What is a private investigator?



In many ways, a private investigator is like a police officer, sheriff's deputy, or a police detective (all referred to as "peace officers"). As such, the primary function of a P.I. is to undertake an investigation. And like peace officers, a private investigator may investigate a whole range of situations. 

There are several differences, however, between a private investigator and a peace officer. First, a private investigator is a person who conducts investigations as a private citizen, possibly as a member of a private agency, or as an adjunct member of a law firm.  The private investigator is paid by a private citizen, a business, a law firm, or the agency for which the P.I. works. A peace officer is a public servant employed by a government agency, like the municipal police department, the state police, the county sheriff, etc. Tax dollars pay for the peace officer. 
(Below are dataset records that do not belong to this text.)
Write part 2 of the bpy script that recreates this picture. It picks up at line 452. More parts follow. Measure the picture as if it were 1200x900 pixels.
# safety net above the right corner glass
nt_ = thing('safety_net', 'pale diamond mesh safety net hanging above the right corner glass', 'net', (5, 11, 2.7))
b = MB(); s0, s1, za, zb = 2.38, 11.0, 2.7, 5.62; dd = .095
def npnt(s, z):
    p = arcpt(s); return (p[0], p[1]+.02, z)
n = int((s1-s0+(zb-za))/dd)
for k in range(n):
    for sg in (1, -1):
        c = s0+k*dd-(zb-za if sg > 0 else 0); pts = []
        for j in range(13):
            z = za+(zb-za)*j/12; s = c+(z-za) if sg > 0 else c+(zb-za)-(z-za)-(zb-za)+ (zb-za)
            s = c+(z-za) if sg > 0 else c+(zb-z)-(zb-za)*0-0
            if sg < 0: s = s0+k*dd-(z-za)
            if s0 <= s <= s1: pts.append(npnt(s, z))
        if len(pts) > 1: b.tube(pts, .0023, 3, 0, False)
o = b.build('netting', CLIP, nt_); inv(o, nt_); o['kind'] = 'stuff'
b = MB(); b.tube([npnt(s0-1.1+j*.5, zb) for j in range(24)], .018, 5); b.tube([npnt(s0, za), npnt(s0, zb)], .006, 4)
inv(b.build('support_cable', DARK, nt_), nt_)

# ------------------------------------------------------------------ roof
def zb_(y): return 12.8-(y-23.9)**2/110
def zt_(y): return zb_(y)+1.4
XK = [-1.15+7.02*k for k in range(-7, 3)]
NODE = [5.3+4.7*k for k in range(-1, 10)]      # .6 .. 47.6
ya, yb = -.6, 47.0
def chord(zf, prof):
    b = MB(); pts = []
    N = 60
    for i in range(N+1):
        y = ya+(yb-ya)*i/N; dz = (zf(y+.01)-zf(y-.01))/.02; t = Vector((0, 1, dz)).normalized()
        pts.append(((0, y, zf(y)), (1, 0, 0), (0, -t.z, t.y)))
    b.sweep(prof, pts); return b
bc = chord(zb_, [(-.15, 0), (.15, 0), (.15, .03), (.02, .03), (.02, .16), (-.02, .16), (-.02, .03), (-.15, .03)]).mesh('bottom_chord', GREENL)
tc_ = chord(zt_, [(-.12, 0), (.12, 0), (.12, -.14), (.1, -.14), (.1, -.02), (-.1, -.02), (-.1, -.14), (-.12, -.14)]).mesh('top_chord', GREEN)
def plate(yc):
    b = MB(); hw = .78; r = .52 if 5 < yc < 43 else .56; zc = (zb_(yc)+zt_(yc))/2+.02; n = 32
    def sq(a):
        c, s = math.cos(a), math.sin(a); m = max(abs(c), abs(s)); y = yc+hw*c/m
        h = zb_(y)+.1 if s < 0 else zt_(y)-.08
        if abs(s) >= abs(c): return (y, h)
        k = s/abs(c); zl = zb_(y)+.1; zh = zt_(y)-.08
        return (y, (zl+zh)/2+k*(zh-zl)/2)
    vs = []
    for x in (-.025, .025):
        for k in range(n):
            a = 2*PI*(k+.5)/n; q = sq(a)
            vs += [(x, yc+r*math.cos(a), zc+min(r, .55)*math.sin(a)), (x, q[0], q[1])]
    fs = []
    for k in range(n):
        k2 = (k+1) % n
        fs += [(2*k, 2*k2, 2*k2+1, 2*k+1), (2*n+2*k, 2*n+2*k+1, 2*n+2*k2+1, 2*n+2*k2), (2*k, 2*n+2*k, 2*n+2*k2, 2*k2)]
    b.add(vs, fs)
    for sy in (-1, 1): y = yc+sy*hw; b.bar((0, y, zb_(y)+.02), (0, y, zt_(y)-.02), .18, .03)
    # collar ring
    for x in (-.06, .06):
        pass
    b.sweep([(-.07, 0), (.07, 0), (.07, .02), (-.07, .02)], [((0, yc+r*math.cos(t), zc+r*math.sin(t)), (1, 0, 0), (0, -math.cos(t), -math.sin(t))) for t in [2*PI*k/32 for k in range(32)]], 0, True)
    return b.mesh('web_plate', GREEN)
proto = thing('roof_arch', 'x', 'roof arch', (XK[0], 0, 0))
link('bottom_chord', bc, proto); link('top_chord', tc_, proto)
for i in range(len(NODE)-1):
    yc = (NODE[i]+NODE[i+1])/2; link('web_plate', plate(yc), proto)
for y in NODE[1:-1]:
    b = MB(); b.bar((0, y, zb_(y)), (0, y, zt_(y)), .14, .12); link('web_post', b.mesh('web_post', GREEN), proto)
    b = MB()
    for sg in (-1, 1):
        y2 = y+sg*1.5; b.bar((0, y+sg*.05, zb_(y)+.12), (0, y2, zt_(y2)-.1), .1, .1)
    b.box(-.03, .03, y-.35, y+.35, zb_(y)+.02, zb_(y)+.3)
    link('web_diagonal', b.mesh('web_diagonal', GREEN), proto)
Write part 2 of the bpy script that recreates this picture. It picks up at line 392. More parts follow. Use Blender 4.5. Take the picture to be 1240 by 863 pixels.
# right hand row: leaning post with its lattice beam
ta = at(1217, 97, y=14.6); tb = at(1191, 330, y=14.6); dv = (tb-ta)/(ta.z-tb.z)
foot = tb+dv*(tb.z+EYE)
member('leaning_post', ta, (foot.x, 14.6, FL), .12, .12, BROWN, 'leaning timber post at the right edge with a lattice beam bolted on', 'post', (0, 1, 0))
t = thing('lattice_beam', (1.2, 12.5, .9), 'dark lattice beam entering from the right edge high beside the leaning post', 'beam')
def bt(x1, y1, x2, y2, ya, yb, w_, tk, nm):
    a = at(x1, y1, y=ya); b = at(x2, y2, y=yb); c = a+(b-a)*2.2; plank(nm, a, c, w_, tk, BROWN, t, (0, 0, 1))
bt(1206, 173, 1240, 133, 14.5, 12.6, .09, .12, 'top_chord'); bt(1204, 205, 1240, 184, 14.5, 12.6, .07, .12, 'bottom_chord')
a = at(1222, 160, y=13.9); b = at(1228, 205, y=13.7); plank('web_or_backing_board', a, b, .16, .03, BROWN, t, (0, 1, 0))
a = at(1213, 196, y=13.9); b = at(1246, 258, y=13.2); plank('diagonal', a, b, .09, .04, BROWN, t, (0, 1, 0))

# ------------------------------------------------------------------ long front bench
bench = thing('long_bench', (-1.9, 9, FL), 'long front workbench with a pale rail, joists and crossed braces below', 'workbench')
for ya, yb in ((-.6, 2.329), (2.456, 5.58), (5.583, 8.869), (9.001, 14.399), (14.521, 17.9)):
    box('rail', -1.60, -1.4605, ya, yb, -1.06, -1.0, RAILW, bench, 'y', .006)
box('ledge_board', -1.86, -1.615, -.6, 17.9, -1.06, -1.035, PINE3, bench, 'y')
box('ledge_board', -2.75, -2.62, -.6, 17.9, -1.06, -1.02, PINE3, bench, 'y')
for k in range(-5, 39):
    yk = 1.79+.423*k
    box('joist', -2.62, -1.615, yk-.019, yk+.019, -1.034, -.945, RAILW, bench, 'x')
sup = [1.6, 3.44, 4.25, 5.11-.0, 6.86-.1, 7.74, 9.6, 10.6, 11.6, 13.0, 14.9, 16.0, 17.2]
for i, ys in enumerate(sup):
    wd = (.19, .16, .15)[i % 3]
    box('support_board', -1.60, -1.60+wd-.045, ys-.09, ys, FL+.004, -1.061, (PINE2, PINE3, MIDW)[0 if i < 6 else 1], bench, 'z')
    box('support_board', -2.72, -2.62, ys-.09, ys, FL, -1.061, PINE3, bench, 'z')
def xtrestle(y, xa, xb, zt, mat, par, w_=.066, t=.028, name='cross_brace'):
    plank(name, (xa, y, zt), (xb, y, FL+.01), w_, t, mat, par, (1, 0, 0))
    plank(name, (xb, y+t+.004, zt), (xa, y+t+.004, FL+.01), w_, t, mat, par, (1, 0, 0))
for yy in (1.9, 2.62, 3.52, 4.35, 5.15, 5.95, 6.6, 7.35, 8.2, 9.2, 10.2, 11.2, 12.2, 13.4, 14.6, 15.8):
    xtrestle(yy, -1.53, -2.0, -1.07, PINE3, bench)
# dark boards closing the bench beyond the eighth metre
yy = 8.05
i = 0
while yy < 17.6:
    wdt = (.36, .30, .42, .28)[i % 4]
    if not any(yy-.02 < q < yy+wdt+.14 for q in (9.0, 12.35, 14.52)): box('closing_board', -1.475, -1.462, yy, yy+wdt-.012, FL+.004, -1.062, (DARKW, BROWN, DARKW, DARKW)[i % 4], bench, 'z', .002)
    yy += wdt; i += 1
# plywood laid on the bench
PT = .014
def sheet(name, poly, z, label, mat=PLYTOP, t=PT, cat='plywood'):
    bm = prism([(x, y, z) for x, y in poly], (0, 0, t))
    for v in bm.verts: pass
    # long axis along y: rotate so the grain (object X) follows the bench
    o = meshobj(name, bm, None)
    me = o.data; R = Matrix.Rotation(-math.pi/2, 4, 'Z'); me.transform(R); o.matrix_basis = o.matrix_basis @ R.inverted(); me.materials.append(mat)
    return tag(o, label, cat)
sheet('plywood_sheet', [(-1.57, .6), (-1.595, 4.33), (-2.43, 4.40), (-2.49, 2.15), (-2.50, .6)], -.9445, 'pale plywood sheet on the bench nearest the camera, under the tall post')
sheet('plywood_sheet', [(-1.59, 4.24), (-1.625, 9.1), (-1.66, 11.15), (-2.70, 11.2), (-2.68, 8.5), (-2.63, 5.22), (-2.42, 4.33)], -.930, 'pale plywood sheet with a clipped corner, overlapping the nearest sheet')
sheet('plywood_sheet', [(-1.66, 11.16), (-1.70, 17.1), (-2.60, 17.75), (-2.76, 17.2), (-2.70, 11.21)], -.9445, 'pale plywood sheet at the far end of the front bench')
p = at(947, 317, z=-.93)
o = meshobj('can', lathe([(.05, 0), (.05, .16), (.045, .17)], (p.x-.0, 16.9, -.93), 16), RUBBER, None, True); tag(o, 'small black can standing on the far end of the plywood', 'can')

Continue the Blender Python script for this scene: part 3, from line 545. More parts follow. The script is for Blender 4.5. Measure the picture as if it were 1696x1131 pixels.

Second, a peace officer investigates crimes that have already been committed, so in criminal matters, a peace officer's job is reactive, meaning they react to the consequences of a crime already committed. It is at that time that the peace officer investigates the circumstances of the crime from the state's perspective in order to identify and prosecute the offender (perpetrator). On the other had, the private investigator usually works for the defense attorney or public defender to represent the interests of the person who's been accused of having committed the crime. In some cases, a private investigator is called in to prevent a crime from being committed, like when the P.I. conducts surveillance on a former spouse to prove an intent to harm; or if the P.I. is engaged to remove property or locate a person or thing before a crime is committed. 

Police do not investigate civil matters -- only criminal. In civil matters, a private investigator's role could be viewed as either reactive or proactive. When investigating a case where a wrong has already been committed, the PI is reactive, gathering data to support his or her client's position. When gathering information before a wrong has been committed (doing background checks, searching for assets, finding missing people, investigating many family situations), the PI acts proactively to prevent a wrong from being committed. A good example might be a security guard who acts proactively to prevent shoplifting or the wrongful entry onto private property merely by their presence.

Private investigators are also called private detectives, PIs, or private eyes. More recently, however, private investigators have used the professional title, ‘professional investigator’ or even 'legal investigator'. Primarily, however, the change in title is an effort to negate the somewhat ‘seedy’ image that has been attributed to private investigators... courtesy of Hollywood and many fiction writers.